Tous les clubs européens suivirent l’exemple britannique. Les joueurs passèrent d’une équipe italienne à sa rivale espagnole, et finirent leur carrière dans un club turc ou chinois. Ils se vendirent au plus offrant, sans état d’âme. Une nouvelle division internationale du travail distingua les pays acheteurs de joueurs (Angleterre, Italie, Espagne) et les pays pauvres fournisseurs (Amérique du Sud, Afrique). La France, qui avait tout misé sur la formation des joueurs – une sorte de foot de terroir – fut prise à revers par la déferlante libérale. Ses centres de formation furent préservés, mais accueillirent de nombreux joueurs venus des pays pauvres (Afrique surtout) d’où, formés à la française, ils repartiraient vers des clubs huppés, après que leur talent eut éclaté aux yeux de tous les observateurs, lors des compétitions européennes. Certains présidents de clubs français rechignaient contre ce statut de « négriers » pour les clubs anglais ou espagnols qui les écrasaient dès qu’on accédait aux phases finales des compétitions. Ils se plaignaient non sans raison des taxes et impôts qui les empêchaient de concurrencer à armes égales les grands prédateurs européens. Mais ce discours patronal traditionnel oubliait que les clubs français, même avant l’arrêt Bosman, ne possédaient ni la richesse ni la puissance de leurs voisins européens, n’ayant jamais su drainer derrière eux les masses de supporters, les fameux « socios », qui suivaient les équipes italiennes, anglaises ou espagnoles.

La sociologie du football en sortit bouleversée : les entraîneurs devinrent des « coachs » habillés en Paul Smith ; les présidents de clubs, des nababs du pétrole ou de la finance au mieux, des mafieux au pire, parfois les deux à la fois ; les agents de joueurs, des grands frères au mieux, des fournisseurs de came et de filles au pire ; les joueurs incarnèrent le chic abouti des élites mondialisées, collectionnant mannequins et Ferrari.

Le football s’affirma, avec la finance, comme l’autre grand vainqueur de la dérégulation mondialisée des années 1990.

L’éthique sportive fut brisée ; les résultats des compétitions suivirent la courbe des investissements engagés. Le dieu du football passait du côté des gros chéquiers. Les meilleurs clubs furent les plus riches. L’heure des « petits poucets » en coupe de France, et plus encore en coupe d’Europe, était révolue. La défaite était interdite aux grosses machines ; elle leur coûtait trop cher. Le football avait cessé d’être un jeu pour devenir un spectacle. Il était parfois de très grande qualité ; mais devait avant tout être un investissement rentable.

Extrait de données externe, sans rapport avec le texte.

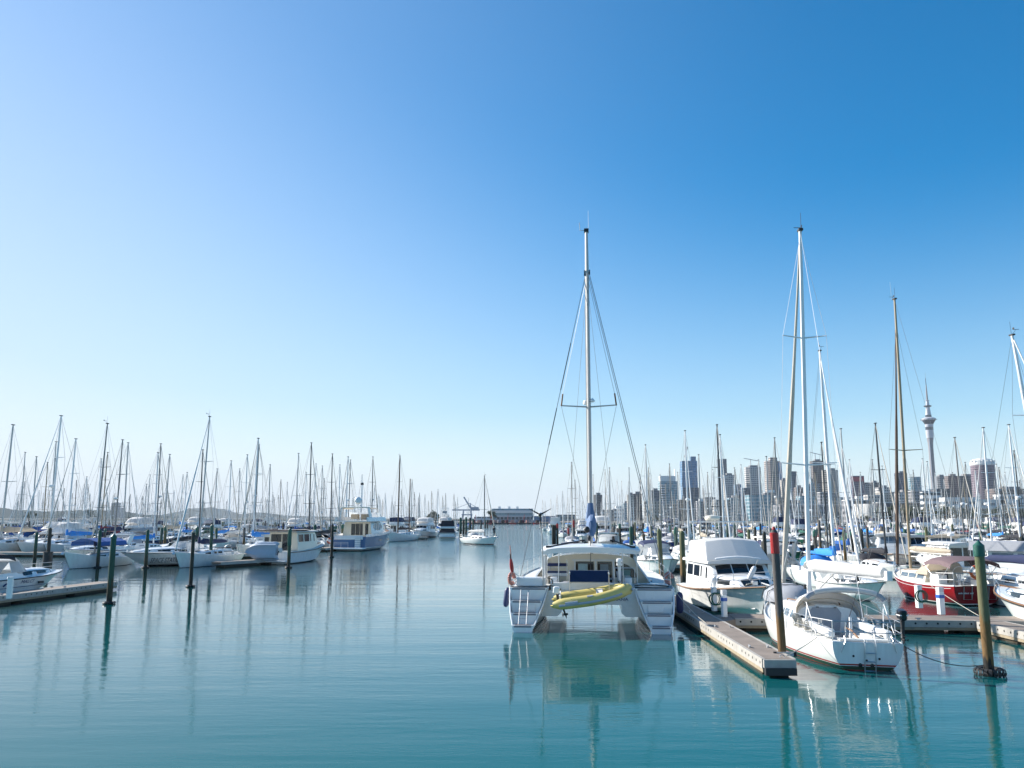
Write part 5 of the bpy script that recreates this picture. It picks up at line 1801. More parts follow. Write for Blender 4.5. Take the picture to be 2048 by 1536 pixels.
def pontoon(name, p0, p1, width, label, top=0.5, holes=True, cat="pontoon", group=None, detail=True, end=False):
    """a floating finger or walkway from p0 to p1"""
    p0, p1 = V((p0[0], p0[1], 0)), V((p1[0], p1[1], 0))
    d = p1 - p0
    L = d.length
    rz = math.atan2(-d.x, d.y)
    K = Kit(name)
    w = width / 2
    dk = K.part("deck")
    n = max(1, int(L / 3.0))
    for i in range(n):
        a, b = L * i / n, L * (i + 1) / n
        dk.box((0, (a + b) / 2, top - 0.06), (width - 0.12, b - a - 0.015, 0.12), M_CONC)
    for sg in (-1, 1):
        e = K.part("edge_beam")
        for i in range(n):
            a, b = L * i / n, L * (i + 1) / n
            e.box((sg * (w - 0.02), (a + b) / 2, top - 0.13), (0.10, b - a - 0.02, 0.27), M_CONCL)
        if detail:
            wl_ = K.part("waler")
            wl_.box((sg * (w - 0.03), L / 2, top - 0.325), (0.09, L, 0.10), M_TIMBERW)
            if holes:
                h = K.part("bolt_holes")
                k = int(L / 0.42)
                for i in range(k):
                    if i % 8 in (6, 7):
                        continue
                    y = (i + 0.5) * L / k
                    c = V((sg * (w + 0.031), y, top - 0.12))
                    r = 0.042
                    h.add([c + V((0, math.cos(2 * math.pi * q / 8) * r, math.sin(2 * math.pi * q / 8) * r)) for q in range(8)] + [c + V((sg * 0.003, math.cos(2 * math.pi * q / 8) * r, math.sin(2 * math.pi * q / 8) * r)) for q in range(8)],
                          [tuple(range(8, 16))] + [(q, (q + 1) % 8, 8 + (q + 1) % 8, 8 + q) for q in range(8)], M_HOLE)
    if detail:
        for i in range(int(L / 5)):
            for sg in (-1, 1):
                c = K.part("cleat")
                y = 2.2 + i * 5
                c.tube([(sg * (w - 0.18), y - 0.13, top + 0.06), (sg * (w - 0.18), y + 0.13, top + 0.06)], 0.018, M_GALV, n=5)
                c.box((sg * (w - 0.18), y, top + 0.02), (0.05, 0.12, 0.06), M_GALV)
    m = max(1, int(L / 4.2))
    for i in range(m):
        y = (i + 0.5) * L / m
        f = K.part("float")
        f.box((0, y, top * 0.5 - 0.32), (width - 0.16, L / m * 0.82, top - 0.02), M_FLOAT)
    if end:
        f = K.part("end_frame")
        f.box((0, -0.05, top - 0.12), (width, 0.12, 0.22), M_CONCL)
        f.box((0, -0.10, top - 0.33), (width * 0.96, 0.2, 0.2), M_BLACK)
        f.ring((width * 0.18, 0.25, top + 0.01), 0.07, 0.012, M_GALV, rot=(R(80), 0, 0), n=10, k=4)
    o = K.build(p0, rz, label, cat, group)
    return o

f0 = ground(1558, 1318, 0.5)
f1 = ground(1448, 1256, 0.5)
f0.z = f1.z = 0
FD = (f1 - f0).normalized()
pontoon("finger_pontoon", f0, f0 + FD * 24.0, 0.92, "narrow concrete finger pontoon beside the catamaran with bolt holes along its pale edge", end=True)
BD = V((math.cos(AXR), -math.sin(AXR) - 0.02, 0)).normalized()
w0 = V((9.05, 36.15, 0))
pontoon("walkway_pontoon", w0, w0 + BD * 34, 1.7, "concrete walkway pontoon crossing in front of the red sloop", cat="pontoon")
g0 = V((18.75, 34.3, 0))
pontoon("finger_pontoon", g0 + V((-0.02, -10.5, 0)) * 1.0, g0, 1.1, "right-hand concrete finger pontoon with bolt holes, running from the cross walkway towards the viewer")
# triangular gusset where the finger meets the walkway
K = Kit("pontoon_gusset")
g = K.part("plate")
ga = f0 + FD * 9.2 + V((0.52, 0, 0))
g.prism([(ga.x, ga.y, 0.2), (ga.x + 0.15, ga.y + 2.3, 0.2), (ga.x + 1.9, ga.y + 2.2, 0.2)], (0, 0, 0.27), M_CONC)
K.build((0, 0, 0), 0, "triangular concrete gusset joining the near finger pontoon to the walkway", "pontoon gusset")
# left pontoon with its far end in view
lfar = ground(236, 1163, 0.5)
LD = V((math.sin(AXL), math.cos(AXL), 0))
pontoon("finger_pontoon", lfar - LD * 22 - V((0.6, 0, 0)), lfar - V((0.6, 0, 0)), 1.2, "shaded finger pontoon at left edge beside the white sports cruiser", group=None)

# ------------------------------------------------------------------ piles
def pile_mat(name, top, mid, low, z1, z2, z3=0.35):
    m, nt, b = _nodes(name)
    b.inputs["Roughness"].default_value = 0.8
    tc = nt.nodes.new("ShaderNodeTexCoord")
    sp = nt.nodes.new("ShaderNodeSeparateXYZ")
    nt.links.new(tc.outputs["Object"], sp.inputs[0])
    mp = nt.nodes.new("ShaderNodeMapping")
    mp.inputs["Scale"].default_value = (6, 6, 0.7)
    nt.links.new(tc.outputs["Object"], mp.inputs[0])
    no = nt.nodes.new("ShaderNodeTexNoise")
    no.inputs["Scale"].default_value = 1.6
    no.inputs["Detail"].default_value = 6
    nt.links.new(mp.outputs[0], no.inputs["Vector"])
    ma = nt.nodes.new("ShaderNodeMath")
    ma.operation = 'MULTIPLY_ADD'
    ma.inputs[1].default_value = 1.6
    nt.links.new(no.outputs["Fac"], ma.inputs[0])
    nt.links.new(sp.outputs[2], ma.inputs[2])
    mr = nt.nodes.new("ShaderNodeMapRange")
    mr.inputs[1].default_value = 0.0
    mr.inputs[2].default_value = 5.0
    nt.links.new(ma.outputs[0], mr.inputs[0])
    cr = nt.nodes.new("ShaderNodeValToRGB")
    e = cr.color_ramp.elements
    e[0].position = (z3 + 0.8) / 5
    e[0].color = (0.014, 0.013, 0.01, 1)
    e[1].position = min(1, (z1 + 0.8) / 5 + 0.06)
    e[1].color = (*top, 1)
    for z, c in ((z3 + 0.15, low), (z2, low), (z2 + 0.25, mid), (z1, mid)):
        q = e.new((z + 0.8) / 5)
        q.color = (*c, 1)
    nt.links.new(mr.outputs[0], cr.inputs[0])
    n2 = nt.nodes.new("ShaderNodeTexNoise")
    n2.inputs["Scale"].default_value = 9
    n2.inputs["Detail"].default_value = 5
    nt.links.new(mp.outputs[0], n2.inputs["Vector"])
    mu = nt.nodes.new("ShaderNodeMapRange")
    mu.inputs[3].default_value = 0.55
    mu.inputs[4].default_value = 1.35
    nt.links.new(n2.outputs["Fac"], mu.inputs[0])
    mx = nt.nodes.new("ShaderNodeMix")
    mx.data_type = 'RGBA'
    mx.blend_type = 'MULTIPLY'
    mx.inputs[0].default_value = 1.0
    nt.links.new(cr.outputs[0], mx.inputs[6])
    nt.links.new(mu.outputs[0], mx.inputs[7])
    nt.links.new(mx.outputs[2], b.inputs["Base Color"])
    bp = nt.nodes.new("ShaderNodeBump")
    bp.inputs["Strength"].default_value = 0.6
    bp.inputs["Distance"].default_value = 0.02
    nt.links.new(n2.outputs["Fac"], bp.inputs["Height"])
    nt.links.new(bp.outputs[0], b.inputs["Normal"])
    return m
P_GREEN = pile_mat("pile_green_timber", (0.10, 0.12, 0.055), (0.13, 0.125, 0.06), (0.17, 0.095, 0.03), 3.0, 1.5)
P_BROWN = pile_mat("pile_brown_timber", (0.085, 0.075, 0.07), (0.10, 0.09, 0.085), (0.17, 0.095, 0.035), 2.6, 1.5)
P_DARK = pile_mat("pile_dark_timber", (0.028, 0.032, 0.026), (0.035, 0.032, 0.024), (0.03, 0.022, 0.014), 2.8, 1.2)
P_DGREEN = pile_mat("pile_painted_green", (0.02, 0.085, 0.06), (0.03, 0.075, 0.05), (0.05, 0.04, 0.02), 2.6, 1.0)
M_CAPG = mat("green_pile_cap", (0.015, 0.095, 0.07), 0.45, vary=0.15)
M_TYRE = mat("old_tyre", (0.02, 0.02, 0.021), 0.8, vary=0.3, scale=10, bump=0.5)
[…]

Le football avait été conceptualisé par ses promoteurs de l’aristocratie victorienne comme l’exutoire de la violence d’une classe populaire asservie ; il s’était peu à peu civilisé en une version laïcisante du repos dominical et un moyen de promotion sociale pour ceux qui ne brillaient pas à l’école. Avec l’arrêt Bosman, le sport d’hier s’est transformé en un combat de mercenaires, de gladiateurs romains. Le public s’identifiait aux joueurs d’autrefois qui représentaient leurs couleurs comme un chevalier portait aux tournois le ruban de sa dame ou de son roi ; il admire avec déférence, mais avec une distance à la fois respectueuse et froide, les exploits de ceux d’aujourd’hui.

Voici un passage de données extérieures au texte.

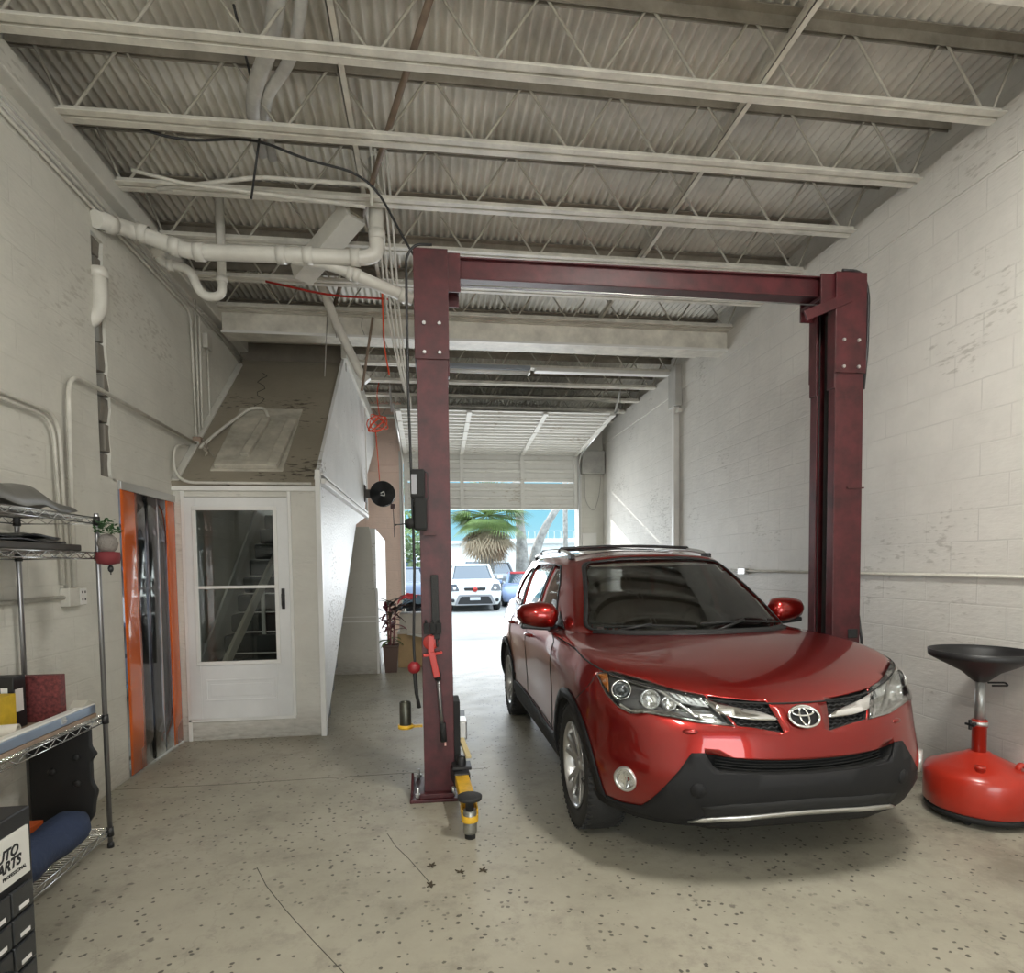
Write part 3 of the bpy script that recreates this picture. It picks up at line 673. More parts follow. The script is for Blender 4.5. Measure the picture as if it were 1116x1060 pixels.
# hollow cabin
def inset(rows, d):
    out = []
    for r in rows:
        rr = []
        for p in r:
            cx, cy, cz = 0, min(max(p.y, 2.3), 3.6), 1.1; v = Vector((p.x - cx, p.y - cy, p.z - cz)); rr.append(p - v.normalized() * d)
        out.append(rr)
    return out
cav = inset(gl + ro[1:-1], .045)
base = []
for zz, k in ((.42, .90), (.80, .95), (1.0, .97)):
    base.append([Vector((p.x * k, max(p.y, 1.42 if zz < 1.02 else 0), zz)) for p in cav[0]])
cavm = MB(); cavm.grid(close_rows(base + cav), closed_u=True)
bmesh.ops.remove_doubles(cavm.bm, verts=cavm.bm.verts, dist=.0004)
bmesh.ops.holes_fill(cavm.bm, edges=[e for e in cavm.bm.edges if e.is_boundary], sides=0)
boolean_cut(body, cavm.build('cut', CABIN))
WSHIELD = closed_round([(-.68, 1.088), (-.36, 1.082), (.36, 1.082), (.68, 1.088), (.525, 1.510), (.25, 1.535), (-.25, 1.535), (-.525, 1.510)], .05)
REARW = closed_round([(-.58, 1.19), (.58, 1.19), (.48, 1.49), (-.48, 1.49)], .06)
SIDEW = [closed_round([(1.80, 1.083), (2.46, 1.085), (2.46, 1.500), (2.30, 1.488), (2.08, 1.36)], .025),
         closed_round([(2.53, 1.085), (3.28, 1.105), (3.32, 1.47), (3.22, 1.503), (2.53, 1.508)], .03),
         closed_round([(3.37, 1.125), (3.86, 1.17), (3.70, 1.40), (3.55, 1.455), (3.40, 1.465)], .03)]
boolean_cut(body, MB().prism(WSHIELD, 'y', .95, 2.4).build('cut', CARRED))
boolean_cut(body, MB().prism(REARW, 'y', 3.75, 4.8).build('cut', CARRED))
for w_ in SIDEW:
    for sd in (-1, 1): boolean_cut(body, MB().prism(w_, 'x', sd * .45, sd * 1.1).build('cut', CARRED))

PC = Vector((0, 1.9, .62))          # centre of the polar chart used for the wrap-around front details
def cast(chart, a, b, sd=1):
    if chart == 'x': o_, d_ = Vector((sd * 2, a, b)), Vector((-sd, 0, 0))
    elif chart == 'y': o_, d_ = Vector((a, -1, b)), Vector((0, 1, 0))
    elif chart == 'yb': o_, d_ = Vector((a, 6, b)), Vector((0, -1, 0))
    elif chart == 'z': o_, d_ = Vector((a, b, 3)), Vector((0, 0, -1))
    else:
        d0 = Vector((math.sin(a) * math.cos(b), -math.cos(a) * math.cos(b), math.sin(b))); o_ = PC + d0 * 4; d_ = -d0
    h = CAR_BVH.ray_cast(o_, d_)
    return (h[0], h[1]) if h[0] is not None else (None, None)
def to_polar(p):
    v = Vector(p) - PC; return (math.atan2(v.x, -v.y), math.atan2(v.z, math.hypot(v.x, v.y)))
def patch(name, poly, chart, mat, off=.004, thick=.006, step=.035, sd=1, parent=None, rnd=0, smooth=True):
    """sheet of trim laid over the body: outline poly in a chart, pushed out by off"""
    if rnd: poly = closed_round(poly, rnd)
    bm = bmesh.new(); f = bm.faces.new([bm.verts.new((a, b, 0)) for a, b in poly])
    xs = [p[0] for p in poly]; ys = [p[1] for p in poly]
    t = math.floor(min(xs) / step) * step
    while t < max(xs):
        if t > min(xs): bmesh.ops.bisect_plane(bm, geom=bm.verts[:] + bm.edges[:] + bm.faces[:], plane_co=(t, 0, 0), plane_no=(1, 0, 0), dist=1e-6)
        t += step
    t = math.floor(min(ys) / step) * step
    while t < max(ys):
        if t > min(ys): bmesh.ops.bisect_plane(bm, geom=bm.verts[:] + bm.edges[:] + bm.faces[:], plane_co=(0, t, 0), plane_no=(0, 1, 0), dist=1e-6)
        t += step
    bad = []
    nrm = {}
    for v in bm.verts:
        h, nn = cast(chart, v.co.x, v.co.y, sd)
        if h is None: bad.append(v); continue
        v.co = h + nn * off; nrm[v] = nn
    bmesh.ops.delete(bm, geom=bad, context='VERTS')
    for f in bm.faces: f.smooth = smooth
    # orient outwards
    if bm.faces:
        f = max(bm.faces, key=lambda q: q.calc_area()); f.normal_update()
        v0 = f.verts[0]
        bm.normal_update()
        flip = sum(1 if fc.normal.dot(nrm.get(fc.verts[0], fc.normal)) < 0 else -1 for fc in bm.faces) > 0
        if flip: bmesh.ops.reverse_faces(bm, faces=bm.faces[:])
    me = bpy.data.meshes.new(name); bm.to_mesh(me); bm.free(); me.materials.append(mat)
    o = bpy.data.objects.new(name, me); COL.objects.link(o); o.parent = parent or car
    if thick:
        md = o.modifiers.new('solidify', 'SOLIDIFY'); md.thickness = thick; md.offset = -1
    return o
def scale_poly(poly, g):
    cx = sum(p[0] for p in poly) / len(poly); cy = sum(p[1] for p in poly) / len(poly)
    out = []
    for a, b in poly:
        dx, dy = a - cx, b - cy; Lh = math.hypot(dx, dy); out.append((a + dx / Lh * g, b + dy / Lh * g))
    return out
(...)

À chaque compétition qui engage des équipes nationales, on sent les joueurs perdus, loin de leurs références commerciales habituelles ; l’imaginaire des passions nationales n’est plus le leur, ils flottent dans des vêtements trop grands, trop vieux. C’est la ferveur populaire de chaque nation, transmise par les médias, qui les harcèle, les somme de se transformer en champions de nations auxquelles ils sont désormais étrangers, à la manière des patrons du CAC 40 ou des financiers de la City. Les dirigeants des fédérations, leurs agents, les politiques, les patrons de chaîne, qui craignent de perdre leurs électeurs, leurs affiliés, leurs clients, leurs cibles publicitaires, imposent aux joueurs qu’ils se soumettent aux volontés populaires. On les contraint à chanter (brailler ou balbutier) leurs hymnes nationaux avec ostentation, à déclarer leur foi patriotique, leur joie de se retrouver entre compatriotes.

Tout cela est de plus en plus fabriqué, affecté, factice.

Le juge européen a gagné. Le football est devenu un meilleur des mondes capitalistes possibles, composé de producteurs et de consommateurs, tous plongés dans « les eaux glacées du calcul égoïste » (Marx). Il n’est plus cet univers magique, à la fois enfantin et héroïque, qui portait les passions populaires et peuplait les rêves des enfants. Il transforme les aficionados désillusionnés en « mendiants du beau jeu », selon la belle expression de l’auteur uruguayen Eduardo Galeano. Tous les sports collectifs, jusqu’au rugby qui longtemps conserva son accent du terroir, l’ont servilement imité.